Now that I’m back working, I find myself frequently immersed in brain-twisting projects. But even when I was still retired, I perseverated over trying to accomplish difficult tasks in limited time frames. When Jodi and I were selling the house we’d lived in for a decade and were buying the one we live in now, I spent several evenings hunched over the calculator, my calendar, and my check book, trying to make it all work out. When I would sigh loudly, she would ask me what she could do to help. Almost without thinking I would say, “Oh nothing. I’m just trying to figure this all out. It’s really stressful.”

The words would not even be out of my mouth before I would realize what I was doing and saying. This was OUR project. We needed to be working on it TOGETHER. Given my backstory, I want to control all potentially chaotic situations. In my past—long, long ago—I couldn’t trust the adults in the room to help me feel safer. Fortunately, Jodi knows me well enough to simply step in, take on part of the work, and help me feel better. And the best lesson always is that the truly important work being done is not packing boxes or paying for new carpet, but working with another person to make those things happen.

What I’m discovering is that the only way to actually get it all done AND make it really work is to truly engage with other humans.

These days, when I’m out in the world working again, I have to remind myself that it’s really the relationships that bring everything to life. Wherever we do it, the world of work is filled with initiatives, policies, regulations, and new procedures that can consume us as we sit behind our desks and stare at computer screens. We fret about how to implement plans, meet deadlines, save money, and maintain our energy. But what I’m discovering is that the only way to actually get it all done AND make it really work is to truly engage with other humans.

Like most people, relationships are the most important part of my life. But I think I’ve had a tendency to keep them in a separate category from doing the things I need to do at work or as a person. My sense of worth has always seemed tied to “doing it myself.” Part of me has believed that I’m supposed to be able to accomplish my life tasks alone. The other part of me has harbored a certain kind of mistrust. I have halfway believed that I am the only one I can count on to do the job the way I want it done. That lives at the core of me—whether it’s folding laundry or completing some bureaucratic form.

I’m sure it’s easy to see the problems in this kind of logic, but I’ve held tightly to it for so long. I am only now realizing the power of working with other people on whatever I do. Not only do these relationships actually make it easier to do what needs to be done, but the result is about 10 times greater—even if the result is not what I imagined it would be. And this holds true whether I’m seeking an opinion about a personal decision or building a team of people to make a big change at work.

Recently, Jodi and I have been working hard together to figure out a few big life decisions. On some level, it's just easier to set my own goal and meet it, or not, but I'm not the only one here. So we slogged through it, put up walls, raised our voices and admitted being afraid. By the end of it, we both felt so much better and so much richer than if we’d remained as separate as we could.

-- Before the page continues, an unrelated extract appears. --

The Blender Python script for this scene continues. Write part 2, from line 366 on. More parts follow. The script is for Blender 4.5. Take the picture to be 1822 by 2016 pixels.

It’s not easy to honestly and purely share our lives and our work with other people. It requires listening and compromising and sometimes giving up something we really wanted. Working together authentically asks us to hear some other ways to do things and some new takes on ideas we might hold very dear. This opportunity to go deeper and further with other people is something for which I’m eternally grateful. I’m so much better if I open my mind and my heart to those who live and work around me, and I’m so happy to be reminded of that regularly.